I made a silly joke about how hard it was to read his work, since it was only available one day a week (sabado means Saturday in Spanish). It turns out my joke is incorrect for some reason which I’ll try to remember and write here.
Later that day, I called my friend Ezequiel from the World Social Forum in Porto Alegre three years ago. He told us to meet him at a private club which had no sign. We buzzed the doorbell to get in. I enjoyed seeing Ezequiel again, even if Edgardo did get a bit jealous (mistakenly since Ezequiel is totally straight). For some reason, the people living in Buenos Aires, that is the porteños, call straight people “pakis”. It seems odd since Spanish speakers could think it means people from Pakistan as well.
Museum Day and Dulce de Leche
Saturday morning Edgardo and I headed over from his place to the hotel to meet Jim e and wander around the city some more.
We shopped at bookstalls, then walked over to the MALBA Museum and cafe.

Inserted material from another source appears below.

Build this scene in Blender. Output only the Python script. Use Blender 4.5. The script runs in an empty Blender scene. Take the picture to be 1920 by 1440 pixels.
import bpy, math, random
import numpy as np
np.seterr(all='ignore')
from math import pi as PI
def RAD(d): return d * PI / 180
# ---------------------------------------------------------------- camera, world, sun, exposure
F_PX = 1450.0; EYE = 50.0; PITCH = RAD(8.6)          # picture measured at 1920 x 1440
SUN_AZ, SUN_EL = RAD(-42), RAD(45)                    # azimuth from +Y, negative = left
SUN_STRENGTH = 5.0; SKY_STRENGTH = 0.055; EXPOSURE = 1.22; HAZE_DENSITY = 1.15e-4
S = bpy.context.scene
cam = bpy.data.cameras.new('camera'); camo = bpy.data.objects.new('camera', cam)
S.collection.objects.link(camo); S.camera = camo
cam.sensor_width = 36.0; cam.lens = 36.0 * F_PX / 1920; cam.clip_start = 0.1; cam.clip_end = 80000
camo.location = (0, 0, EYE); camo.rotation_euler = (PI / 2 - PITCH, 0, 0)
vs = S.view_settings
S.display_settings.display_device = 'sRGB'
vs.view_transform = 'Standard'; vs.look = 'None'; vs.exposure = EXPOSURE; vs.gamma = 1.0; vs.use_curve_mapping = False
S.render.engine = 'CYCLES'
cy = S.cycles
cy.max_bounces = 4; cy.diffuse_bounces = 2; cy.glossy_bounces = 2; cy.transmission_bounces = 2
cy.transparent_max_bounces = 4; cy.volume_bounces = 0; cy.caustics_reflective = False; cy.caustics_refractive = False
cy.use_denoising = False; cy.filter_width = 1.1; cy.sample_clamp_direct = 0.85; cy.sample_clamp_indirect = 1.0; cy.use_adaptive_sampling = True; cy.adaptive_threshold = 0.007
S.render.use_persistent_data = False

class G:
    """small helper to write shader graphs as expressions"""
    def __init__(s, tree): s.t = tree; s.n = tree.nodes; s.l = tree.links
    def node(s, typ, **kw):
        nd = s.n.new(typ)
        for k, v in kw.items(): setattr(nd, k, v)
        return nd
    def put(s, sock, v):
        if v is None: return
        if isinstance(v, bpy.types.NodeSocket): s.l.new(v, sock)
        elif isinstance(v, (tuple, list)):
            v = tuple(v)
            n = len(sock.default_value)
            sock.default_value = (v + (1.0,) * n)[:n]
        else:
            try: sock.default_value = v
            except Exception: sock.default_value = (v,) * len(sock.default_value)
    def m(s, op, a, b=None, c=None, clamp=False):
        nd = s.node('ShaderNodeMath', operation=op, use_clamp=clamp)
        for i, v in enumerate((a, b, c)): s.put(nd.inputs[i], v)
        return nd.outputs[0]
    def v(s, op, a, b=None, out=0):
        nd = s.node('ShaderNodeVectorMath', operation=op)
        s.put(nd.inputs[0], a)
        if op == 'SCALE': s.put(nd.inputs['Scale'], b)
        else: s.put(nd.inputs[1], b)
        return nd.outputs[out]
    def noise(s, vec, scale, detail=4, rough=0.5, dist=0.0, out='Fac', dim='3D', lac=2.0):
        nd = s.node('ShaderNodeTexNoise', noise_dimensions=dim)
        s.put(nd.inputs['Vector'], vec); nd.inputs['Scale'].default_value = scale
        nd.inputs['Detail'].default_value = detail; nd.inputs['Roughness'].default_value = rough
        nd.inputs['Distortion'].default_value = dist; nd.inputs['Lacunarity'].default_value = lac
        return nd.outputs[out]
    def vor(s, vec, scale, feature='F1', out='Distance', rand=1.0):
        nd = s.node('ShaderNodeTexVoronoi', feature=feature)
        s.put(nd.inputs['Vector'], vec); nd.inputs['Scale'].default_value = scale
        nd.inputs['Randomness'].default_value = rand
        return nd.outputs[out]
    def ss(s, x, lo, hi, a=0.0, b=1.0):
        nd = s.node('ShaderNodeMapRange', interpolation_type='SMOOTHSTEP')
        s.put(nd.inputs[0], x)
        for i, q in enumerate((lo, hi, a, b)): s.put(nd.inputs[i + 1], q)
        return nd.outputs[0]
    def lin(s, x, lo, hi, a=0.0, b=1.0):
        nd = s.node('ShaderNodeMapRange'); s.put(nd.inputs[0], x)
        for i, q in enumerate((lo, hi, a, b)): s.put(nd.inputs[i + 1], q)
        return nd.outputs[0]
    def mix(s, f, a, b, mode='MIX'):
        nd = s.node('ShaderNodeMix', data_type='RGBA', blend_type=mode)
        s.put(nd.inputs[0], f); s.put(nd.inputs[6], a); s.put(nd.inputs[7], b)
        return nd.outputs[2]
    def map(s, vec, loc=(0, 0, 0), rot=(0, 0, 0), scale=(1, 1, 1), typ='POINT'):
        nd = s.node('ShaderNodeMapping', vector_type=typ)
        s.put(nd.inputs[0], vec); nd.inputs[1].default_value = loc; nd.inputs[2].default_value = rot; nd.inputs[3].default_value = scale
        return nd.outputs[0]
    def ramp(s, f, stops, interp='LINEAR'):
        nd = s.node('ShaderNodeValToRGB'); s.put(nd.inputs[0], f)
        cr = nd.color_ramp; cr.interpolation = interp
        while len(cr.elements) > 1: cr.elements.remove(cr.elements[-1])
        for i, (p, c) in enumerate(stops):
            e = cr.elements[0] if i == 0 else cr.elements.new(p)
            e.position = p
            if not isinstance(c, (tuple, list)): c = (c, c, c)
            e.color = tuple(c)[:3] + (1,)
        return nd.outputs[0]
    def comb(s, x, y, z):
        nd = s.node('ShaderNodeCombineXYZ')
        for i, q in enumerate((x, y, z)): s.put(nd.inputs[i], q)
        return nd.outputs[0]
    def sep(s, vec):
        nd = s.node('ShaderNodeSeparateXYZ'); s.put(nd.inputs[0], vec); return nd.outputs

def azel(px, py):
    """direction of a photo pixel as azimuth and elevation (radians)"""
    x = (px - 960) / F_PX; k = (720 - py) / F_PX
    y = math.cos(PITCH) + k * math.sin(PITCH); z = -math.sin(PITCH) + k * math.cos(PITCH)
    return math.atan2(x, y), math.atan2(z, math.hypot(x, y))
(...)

I really loved both, including the submarino (hot milk and a bar of chocolate you break up and stir into the milk) I drank there.
The art in the museum was fantastic, definitely on a par with the best museums in the U.S. or Europe. Both Jim e and I particularly liked a painter named Xul Solar.
After MALBA, we walked over to the La Flor statue, which is a giant mechanical flower that opens and closes according to the time of day.
Then, we walked by the Law University where we saw the names of those law students disappeared by a former Argentinian government.
We went to the Museo de las Bellas Artes, which was also really great.
Here are some paintings by Xul Solar who painted rainbow flags before they were “invented”:
In the Recoleta neighborhood, we walked past a gigantic baobab tree the size of a city block which was planted around 1800.
We stopped at La Biella Cafe and then for Dulce de Leche ice cream at Freddo’s, an experience not to be missed or forgotten. Finally, we ate a reasonably good restaurant near the giant Abasto shopping mall.
We dropped Jim e off in a taxi on the way to Edgardo’s place. (I probably should have moved out of the hotel by this point, but I wanted the connection with Jim e and I had prepaid the hotel stay.)